** START DATA BLOCK **

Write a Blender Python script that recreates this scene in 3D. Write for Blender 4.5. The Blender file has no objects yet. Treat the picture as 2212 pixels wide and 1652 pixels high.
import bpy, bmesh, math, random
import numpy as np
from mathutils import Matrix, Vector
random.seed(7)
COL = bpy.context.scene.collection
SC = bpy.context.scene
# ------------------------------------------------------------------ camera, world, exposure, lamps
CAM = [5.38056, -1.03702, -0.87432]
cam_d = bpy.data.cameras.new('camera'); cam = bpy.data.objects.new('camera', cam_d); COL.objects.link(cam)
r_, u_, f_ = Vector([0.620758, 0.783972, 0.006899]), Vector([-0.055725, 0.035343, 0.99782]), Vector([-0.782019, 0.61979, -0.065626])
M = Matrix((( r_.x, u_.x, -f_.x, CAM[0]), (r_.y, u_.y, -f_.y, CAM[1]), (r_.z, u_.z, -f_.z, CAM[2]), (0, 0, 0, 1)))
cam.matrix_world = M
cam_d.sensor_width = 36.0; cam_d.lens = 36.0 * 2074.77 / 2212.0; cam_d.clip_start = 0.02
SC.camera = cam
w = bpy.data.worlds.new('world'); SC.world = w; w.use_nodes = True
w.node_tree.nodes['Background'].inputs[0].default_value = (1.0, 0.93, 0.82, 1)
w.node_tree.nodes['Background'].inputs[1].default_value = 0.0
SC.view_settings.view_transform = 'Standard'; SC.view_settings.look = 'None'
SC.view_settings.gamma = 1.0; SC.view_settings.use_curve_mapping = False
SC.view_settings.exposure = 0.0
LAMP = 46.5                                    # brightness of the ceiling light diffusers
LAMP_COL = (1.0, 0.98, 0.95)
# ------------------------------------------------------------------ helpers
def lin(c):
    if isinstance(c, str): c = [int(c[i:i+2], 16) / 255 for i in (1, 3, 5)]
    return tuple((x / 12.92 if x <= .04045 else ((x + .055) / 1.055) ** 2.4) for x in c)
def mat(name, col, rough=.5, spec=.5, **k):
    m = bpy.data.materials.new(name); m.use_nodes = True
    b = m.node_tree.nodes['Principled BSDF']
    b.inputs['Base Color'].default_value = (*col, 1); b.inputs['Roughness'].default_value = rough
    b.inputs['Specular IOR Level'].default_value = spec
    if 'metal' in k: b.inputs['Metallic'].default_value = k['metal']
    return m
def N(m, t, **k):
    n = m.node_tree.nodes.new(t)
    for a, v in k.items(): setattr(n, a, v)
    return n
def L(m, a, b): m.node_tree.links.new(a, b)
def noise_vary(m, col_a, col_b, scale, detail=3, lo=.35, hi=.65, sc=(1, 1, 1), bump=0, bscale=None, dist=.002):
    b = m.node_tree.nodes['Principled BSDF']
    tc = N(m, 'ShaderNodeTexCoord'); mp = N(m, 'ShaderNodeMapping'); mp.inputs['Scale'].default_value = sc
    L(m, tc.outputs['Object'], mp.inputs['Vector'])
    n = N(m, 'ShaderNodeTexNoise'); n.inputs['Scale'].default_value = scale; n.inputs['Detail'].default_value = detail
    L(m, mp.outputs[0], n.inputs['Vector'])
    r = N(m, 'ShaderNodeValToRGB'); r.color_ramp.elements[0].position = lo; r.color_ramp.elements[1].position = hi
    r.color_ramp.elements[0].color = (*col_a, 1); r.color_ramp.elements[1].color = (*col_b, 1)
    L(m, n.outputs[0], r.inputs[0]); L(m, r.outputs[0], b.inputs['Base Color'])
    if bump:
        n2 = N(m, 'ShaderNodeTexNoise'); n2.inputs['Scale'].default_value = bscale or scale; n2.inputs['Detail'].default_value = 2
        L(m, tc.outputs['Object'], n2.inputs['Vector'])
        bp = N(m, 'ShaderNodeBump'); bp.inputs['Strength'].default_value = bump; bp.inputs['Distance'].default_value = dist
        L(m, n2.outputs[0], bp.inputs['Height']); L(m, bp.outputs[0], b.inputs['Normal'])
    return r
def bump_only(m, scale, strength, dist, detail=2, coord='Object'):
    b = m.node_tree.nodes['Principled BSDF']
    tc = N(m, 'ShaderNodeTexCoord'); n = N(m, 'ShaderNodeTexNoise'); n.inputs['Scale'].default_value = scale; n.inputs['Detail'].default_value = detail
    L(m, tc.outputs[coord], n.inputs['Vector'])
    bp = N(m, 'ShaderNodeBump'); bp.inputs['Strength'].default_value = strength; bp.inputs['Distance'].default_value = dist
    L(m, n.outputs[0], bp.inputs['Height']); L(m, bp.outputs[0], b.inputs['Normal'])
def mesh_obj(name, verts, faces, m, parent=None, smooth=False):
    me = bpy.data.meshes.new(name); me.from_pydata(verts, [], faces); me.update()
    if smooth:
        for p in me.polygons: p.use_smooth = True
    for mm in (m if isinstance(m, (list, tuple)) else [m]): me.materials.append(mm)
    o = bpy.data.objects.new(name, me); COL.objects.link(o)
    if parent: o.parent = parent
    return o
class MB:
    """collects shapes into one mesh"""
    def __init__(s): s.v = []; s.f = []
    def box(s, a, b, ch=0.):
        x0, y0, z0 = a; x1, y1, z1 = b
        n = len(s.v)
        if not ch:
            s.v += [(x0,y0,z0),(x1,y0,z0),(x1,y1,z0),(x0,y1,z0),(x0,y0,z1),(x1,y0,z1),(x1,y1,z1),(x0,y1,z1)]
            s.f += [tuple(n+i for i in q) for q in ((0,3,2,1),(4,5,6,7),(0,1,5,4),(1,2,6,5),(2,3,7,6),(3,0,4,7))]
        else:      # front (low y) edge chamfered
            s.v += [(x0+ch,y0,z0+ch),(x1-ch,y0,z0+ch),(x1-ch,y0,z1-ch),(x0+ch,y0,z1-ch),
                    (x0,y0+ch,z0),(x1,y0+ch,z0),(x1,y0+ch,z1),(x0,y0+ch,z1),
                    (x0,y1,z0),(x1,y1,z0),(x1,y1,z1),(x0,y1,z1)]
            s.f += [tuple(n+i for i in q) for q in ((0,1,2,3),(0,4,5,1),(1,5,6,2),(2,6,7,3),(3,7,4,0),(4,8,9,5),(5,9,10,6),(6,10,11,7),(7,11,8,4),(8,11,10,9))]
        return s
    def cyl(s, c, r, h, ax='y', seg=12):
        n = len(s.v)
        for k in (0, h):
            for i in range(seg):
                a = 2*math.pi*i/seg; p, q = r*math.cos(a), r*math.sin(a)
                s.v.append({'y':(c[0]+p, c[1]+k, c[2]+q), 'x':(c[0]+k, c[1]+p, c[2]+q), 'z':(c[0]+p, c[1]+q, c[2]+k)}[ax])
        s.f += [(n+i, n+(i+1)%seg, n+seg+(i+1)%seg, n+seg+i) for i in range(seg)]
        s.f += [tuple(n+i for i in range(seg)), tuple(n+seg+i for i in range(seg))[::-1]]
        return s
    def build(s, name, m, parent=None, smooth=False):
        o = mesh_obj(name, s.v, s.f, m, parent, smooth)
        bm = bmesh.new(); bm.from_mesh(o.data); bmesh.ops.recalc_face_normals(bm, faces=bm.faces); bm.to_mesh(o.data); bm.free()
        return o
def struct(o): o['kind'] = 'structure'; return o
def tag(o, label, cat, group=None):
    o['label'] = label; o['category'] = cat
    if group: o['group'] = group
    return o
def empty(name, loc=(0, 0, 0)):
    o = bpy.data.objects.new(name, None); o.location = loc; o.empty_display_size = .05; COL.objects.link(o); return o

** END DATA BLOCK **

▸ **AIM OF THE EXERCISE**
State the count of lines in the data holding the word "objects", adding nothing to it.

▸ **FINISHED EXERCISE**
4